Customer success ≠ customer support

How should one think of customer success? Well, as the equal and opposite of customer support. Two sides of the same coin but different in their respective processes.

To run a successful customer success program, companies must proactively optimize value for their customers. In contrast, customer support is geared towards having measures to alleviate dissatisfaction with an already deployed service or product.

Simply put, customer success is proactive, while customer support is reactive.

Customer tiering

One of the first steps in ensuring all customers have a partnership with the business is understanding the importance of the relationship amongst all your other partnerships. Customer tiering can help your organization maintain focus where it’s needed. While every customer should be treated with the same respect, it is vital to understand and map the hierarchy that exists within your customer relationships. Understanding a customer’s projected lifetime value is critical when implementing a customer success program.

Having well-defined “tiers” can help to organize and structure the program.

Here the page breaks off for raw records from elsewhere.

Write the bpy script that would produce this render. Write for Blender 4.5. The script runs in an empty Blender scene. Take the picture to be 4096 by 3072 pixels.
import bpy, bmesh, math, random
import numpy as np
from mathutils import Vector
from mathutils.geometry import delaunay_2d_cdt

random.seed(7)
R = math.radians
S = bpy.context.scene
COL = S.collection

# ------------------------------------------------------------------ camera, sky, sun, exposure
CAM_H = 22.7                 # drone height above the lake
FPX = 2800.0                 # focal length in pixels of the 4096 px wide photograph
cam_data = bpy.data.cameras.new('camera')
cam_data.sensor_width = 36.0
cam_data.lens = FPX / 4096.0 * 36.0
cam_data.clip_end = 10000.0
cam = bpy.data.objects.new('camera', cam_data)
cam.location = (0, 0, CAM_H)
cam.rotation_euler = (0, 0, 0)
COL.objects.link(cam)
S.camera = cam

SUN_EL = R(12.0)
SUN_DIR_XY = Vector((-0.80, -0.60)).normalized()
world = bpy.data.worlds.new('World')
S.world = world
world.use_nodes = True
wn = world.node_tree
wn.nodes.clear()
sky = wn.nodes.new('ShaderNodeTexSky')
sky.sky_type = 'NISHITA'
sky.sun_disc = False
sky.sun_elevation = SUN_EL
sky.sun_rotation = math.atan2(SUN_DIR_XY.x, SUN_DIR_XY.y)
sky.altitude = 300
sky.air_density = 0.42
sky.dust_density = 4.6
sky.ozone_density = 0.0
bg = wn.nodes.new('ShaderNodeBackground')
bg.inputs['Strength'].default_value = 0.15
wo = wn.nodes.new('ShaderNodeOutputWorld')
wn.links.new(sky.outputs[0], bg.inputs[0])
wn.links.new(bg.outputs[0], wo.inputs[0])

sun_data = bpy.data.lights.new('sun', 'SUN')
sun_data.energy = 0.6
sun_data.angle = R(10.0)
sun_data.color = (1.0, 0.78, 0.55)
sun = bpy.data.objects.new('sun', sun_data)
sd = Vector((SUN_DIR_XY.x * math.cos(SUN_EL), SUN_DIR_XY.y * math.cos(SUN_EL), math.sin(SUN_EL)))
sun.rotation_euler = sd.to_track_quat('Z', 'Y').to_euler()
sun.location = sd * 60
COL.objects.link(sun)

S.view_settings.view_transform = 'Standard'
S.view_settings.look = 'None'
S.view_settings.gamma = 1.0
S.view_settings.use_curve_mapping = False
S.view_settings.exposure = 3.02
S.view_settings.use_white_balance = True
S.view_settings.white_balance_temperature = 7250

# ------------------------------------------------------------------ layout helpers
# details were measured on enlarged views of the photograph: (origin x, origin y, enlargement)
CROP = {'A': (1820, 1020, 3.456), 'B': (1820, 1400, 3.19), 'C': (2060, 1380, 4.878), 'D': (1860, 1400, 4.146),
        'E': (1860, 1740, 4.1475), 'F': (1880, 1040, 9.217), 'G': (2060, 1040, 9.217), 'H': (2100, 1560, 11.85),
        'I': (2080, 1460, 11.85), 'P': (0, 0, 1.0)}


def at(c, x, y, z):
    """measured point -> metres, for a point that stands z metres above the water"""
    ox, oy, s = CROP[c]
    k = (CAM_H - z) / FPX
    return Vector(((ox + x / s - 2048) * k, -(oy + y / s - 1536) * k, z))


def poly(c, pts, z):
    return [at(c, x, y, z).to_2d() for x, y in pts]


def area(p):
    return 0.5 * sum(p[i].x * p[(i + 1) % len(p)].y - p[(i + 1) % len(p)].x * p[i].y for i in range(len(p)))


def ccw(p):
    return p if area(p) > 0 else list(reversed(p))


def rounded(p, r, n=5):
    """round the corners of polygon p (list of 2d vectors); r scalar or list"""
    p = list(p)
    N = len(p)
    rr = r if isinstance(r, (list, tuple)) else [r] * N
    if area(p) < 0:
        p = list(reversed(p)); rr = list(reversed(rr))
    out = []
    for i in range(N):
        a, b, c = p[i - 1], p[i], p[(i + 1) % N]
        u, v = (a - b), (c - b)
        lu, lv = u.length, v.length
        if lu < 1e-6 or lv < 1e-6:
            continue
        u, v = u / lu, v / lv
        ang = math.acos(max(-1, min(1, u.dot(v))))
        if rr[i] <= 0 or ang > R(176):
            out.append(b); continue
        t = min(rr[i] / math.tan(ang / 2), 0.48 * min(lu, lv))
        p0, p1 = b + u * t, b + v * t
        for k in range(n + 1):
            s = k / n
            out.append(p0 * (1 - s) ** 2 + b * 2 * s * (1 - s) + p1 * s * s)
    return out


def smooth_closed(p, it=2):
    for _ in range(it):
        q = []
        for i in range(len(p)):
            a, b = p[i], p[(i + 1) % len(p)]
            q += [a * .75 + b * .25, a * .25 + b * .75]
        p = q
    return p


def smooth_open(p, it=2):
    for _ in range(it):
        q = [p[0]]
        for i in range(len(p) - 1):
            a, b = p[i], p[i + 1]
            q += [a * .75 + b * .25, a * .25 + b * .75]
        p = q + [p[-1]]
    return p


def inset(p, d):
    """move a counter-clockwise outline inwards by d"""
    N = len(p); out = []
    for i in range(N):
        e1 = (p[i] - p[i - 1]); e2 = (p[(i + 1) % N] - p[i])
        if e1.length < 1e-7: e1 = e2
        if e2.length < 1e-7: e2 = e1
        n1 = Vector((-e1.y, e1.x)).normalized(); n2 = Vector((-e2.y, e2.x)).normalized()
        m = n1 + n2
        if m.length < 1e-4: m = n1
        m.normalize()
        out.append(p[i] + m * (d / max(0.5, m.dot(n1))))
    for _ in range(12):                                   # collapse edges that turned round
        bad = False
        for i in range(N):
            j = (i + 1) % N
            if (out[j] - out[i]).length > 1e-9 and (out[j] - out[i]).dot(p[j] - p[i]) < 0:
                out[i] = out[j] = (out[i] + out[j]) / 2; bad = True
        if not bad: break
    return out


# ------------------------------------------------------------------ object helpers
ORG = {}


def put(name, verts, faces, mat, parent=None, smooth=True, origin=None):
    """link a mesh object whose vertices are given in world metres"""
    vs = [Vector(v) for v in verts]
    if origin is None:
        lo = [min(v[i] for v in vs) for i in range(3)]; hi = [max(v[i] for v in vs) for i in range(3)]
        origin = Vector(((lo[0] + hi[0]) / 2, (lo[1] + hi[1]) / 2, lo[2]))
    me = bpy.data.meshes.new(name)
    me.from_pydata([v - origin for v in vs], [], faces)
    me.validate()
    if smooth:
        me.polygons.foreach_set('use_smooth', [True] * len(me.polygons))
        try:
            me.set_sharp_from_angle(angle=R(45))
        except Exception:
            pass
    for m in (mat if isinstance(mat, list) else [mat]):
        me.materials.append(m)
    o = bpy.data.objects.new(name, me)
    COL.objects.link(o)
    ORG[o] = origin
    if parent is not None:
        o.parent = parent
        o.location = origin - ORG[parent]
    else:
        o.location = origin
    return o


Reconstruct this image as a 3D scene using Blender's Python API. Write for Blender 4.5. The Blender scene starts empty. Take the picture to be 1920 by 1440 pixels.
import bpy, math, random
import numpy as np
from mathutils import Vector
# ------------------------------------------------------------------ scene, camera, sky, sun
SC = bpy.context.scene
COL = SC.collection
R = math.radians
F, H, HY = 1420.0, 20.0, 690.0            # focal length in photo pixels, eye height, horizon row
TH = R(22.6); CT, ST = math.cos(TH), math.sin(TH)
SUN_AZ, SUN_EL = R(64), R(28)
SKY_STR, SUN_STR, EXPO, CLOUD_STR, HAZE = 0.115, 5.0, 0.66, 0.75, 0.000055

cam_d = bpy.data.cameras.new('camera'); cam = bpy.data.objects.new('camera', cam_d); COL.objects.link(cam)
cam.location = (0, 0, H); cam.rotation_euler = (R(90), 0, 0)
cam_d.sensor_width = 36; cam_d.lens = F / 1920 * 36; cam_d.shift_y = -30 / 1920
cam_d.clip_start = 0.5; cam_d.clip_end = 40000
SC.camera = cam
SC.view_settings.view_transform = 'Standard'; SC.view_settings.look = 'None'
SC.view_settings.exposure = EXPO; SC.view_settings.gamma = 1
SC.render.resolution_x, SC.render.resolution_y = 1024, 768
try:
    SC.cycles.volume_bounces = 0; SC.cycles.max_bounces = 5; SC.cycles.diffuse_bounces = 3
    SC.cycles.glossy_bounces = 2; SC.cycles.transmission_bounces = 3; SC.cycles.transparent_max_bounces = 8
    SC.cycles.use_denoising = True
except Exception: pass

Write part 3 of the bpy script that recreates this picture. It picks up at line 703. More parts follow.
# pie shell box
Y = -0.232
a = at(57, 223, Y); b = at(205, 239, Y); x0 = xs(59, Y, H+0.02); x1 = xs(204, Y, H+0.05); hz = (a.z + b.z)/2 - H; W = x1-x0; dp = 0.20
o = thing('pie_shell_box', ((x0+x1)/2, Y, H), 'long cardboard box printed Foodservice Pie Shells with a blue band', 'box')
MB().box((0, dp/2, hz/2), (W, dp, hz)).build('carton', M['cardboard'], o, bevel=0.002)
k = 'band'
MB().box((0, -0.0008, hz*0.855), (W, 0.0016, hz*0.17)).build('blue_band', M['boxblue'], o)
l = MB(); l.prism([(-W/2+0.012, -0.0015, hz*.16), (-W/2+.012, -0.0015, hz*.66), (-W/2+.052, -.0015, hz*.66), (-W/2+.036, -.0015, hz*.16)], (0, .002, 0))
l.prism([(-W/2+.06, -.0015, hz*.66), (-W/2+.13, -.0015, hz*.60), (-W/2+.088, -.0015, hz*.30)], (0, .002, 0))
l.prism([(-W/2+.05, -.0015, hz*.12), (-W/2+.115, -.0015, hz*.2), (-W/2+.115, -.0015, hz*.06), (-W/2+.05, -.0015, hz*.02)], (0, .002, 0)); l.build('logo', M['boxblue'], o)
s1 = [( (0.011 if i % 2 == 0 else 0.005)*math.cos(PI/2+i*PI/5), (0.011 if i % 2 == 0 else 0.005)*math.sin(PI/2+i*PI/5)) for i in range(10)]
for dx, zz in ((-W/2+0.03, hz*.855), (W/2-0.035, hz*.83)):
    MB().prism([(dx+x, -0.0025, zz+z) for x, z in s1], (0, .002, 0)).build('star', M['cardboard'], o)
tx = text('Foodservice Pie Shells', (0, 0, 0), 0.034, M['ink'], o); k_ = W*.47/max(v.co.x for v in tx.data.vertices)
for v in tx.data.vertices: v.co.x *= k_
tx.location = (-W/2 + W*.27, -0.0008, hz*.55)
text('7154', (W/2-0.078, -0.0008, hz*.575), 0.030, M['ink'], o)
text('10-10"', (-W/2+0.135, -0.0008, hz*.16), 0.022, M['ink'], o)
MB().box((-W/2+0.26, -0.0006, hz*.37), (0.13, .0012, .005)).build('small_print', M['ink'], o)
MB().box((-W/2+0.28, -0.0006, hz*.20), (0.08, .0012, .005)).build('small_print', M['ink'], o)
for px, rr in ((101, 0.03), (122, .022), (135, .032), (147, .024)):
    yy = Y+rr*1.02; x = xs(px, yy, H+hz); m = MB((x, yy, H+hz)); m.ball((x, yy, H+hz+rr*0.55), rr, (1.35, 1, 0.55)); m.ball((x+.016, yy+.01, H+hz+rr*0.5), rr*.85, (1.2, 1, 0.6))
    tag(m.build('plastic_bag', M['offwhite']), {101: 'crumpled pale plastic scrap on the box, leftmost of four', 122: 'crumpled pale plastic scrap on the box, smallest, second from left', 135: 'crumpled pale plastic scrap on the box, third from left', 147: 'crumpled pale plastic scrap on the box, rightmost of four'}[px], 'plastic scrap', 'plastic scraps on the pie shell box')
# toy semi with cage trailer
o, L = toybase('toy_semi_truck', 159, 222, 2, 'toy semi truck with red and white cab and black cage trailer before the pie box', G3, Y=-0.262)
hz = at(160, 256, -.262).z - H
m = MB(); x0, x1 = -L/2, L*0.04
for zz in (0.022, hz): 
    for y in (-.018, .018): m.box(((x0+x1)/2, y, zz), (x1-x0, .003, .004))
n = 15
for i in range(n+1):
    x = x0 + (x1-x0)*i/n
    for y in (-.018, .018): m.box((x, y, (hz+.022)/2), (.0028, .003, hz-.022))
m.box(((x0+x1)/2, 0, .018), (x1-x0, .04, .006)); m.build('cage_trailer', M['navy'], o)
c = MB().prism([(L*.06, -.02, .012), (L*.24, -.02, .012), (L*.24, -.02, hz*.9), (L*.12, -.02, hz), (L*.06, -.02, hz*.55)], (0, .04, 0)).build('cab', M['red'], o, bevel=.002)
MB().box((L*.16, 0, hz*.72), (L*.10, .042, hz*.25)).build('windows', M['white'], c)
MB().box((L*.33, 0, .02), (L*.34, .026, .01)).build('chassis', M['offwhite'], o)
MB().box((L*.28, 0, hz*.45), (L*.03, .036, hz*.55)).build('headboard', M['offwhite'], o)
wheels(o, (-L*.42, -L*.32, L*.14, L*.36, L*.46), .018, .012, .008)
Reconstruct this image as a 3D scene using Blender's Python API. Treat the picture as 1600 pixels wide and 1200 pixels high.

Customers can be placed into categories such as Diamond/Gold/Silver based on annual and lifetime contract value metrics.

Measuring customer success

Measuring customer success

Here we will explore several measurements worth considering when implementing a customer success strategy:

Customer renewal rate in the SaaS world is the number of customers who renew divided by the number of customers up for renewal. It is the underpinning metric that represents the success of both your product and your customer success program. While a renewal rate above 80% in the SaaS world is the benchmark, customer success programs aim to continuously improve on that percentage.

Customer lifetime value (CLV) measures the revenue earned from a single customer over time. This is a foundational metric to consider for optimizing ROI and sustaining growth. CLV ties in several other metrics to produce a value score, such as a customer’s acquisition cost, up-sells, and renewals. 

Net promoter score (NPS) is a critical metric to classify customers in their likelihood to recommend your brand to friends or colleagues. NPS is a score given to you by your customers, who, based on their answers, can be subdivided into promoters, passives, and detractors. NPS = % promoters – % detractors. So if 40% of your customers were promoters, 10% detractors (and 50% passives), your NPS would be 30. NPS of 30 and above are generally regarded as good, and NPS of 70+ are regarded as excellent. However, this can depend on the industry, and while benchmarking against industry standards can be a good start, we recommend you focus on improving your own NPS over time.  

A customer satisfaction score (CSAT) offers a more defined metric for the often-general concept of customer satisfaction. When the data is compiled and analyzed, CSAT calculations are a valuable predictor for customer retention. CSAT is measured through customer feedback, often gathered from a single or set of follow-up questions such as: “How would you rate your overall experience with the goods/service you received?”

Becoming proactive through data-driven decisions

To further ensure value, a customer success program needs clear indicators for measuring the health of its customers. You can start small and utilize the data at hand. Here is a list of several considerations that Bucher + Suter use when determining the health of a customer:

  • Seat utilization and version
  • Services used or unused
  • Portal and event engagement
  • Renewal pipeline and add-ons
  • Advocacy, feedback, and referrals
Drive - proactive methods for customer success

Drive – proactive methods for customer success

Adoption

Adoption will be a driving factor toward the sustained growth of your business.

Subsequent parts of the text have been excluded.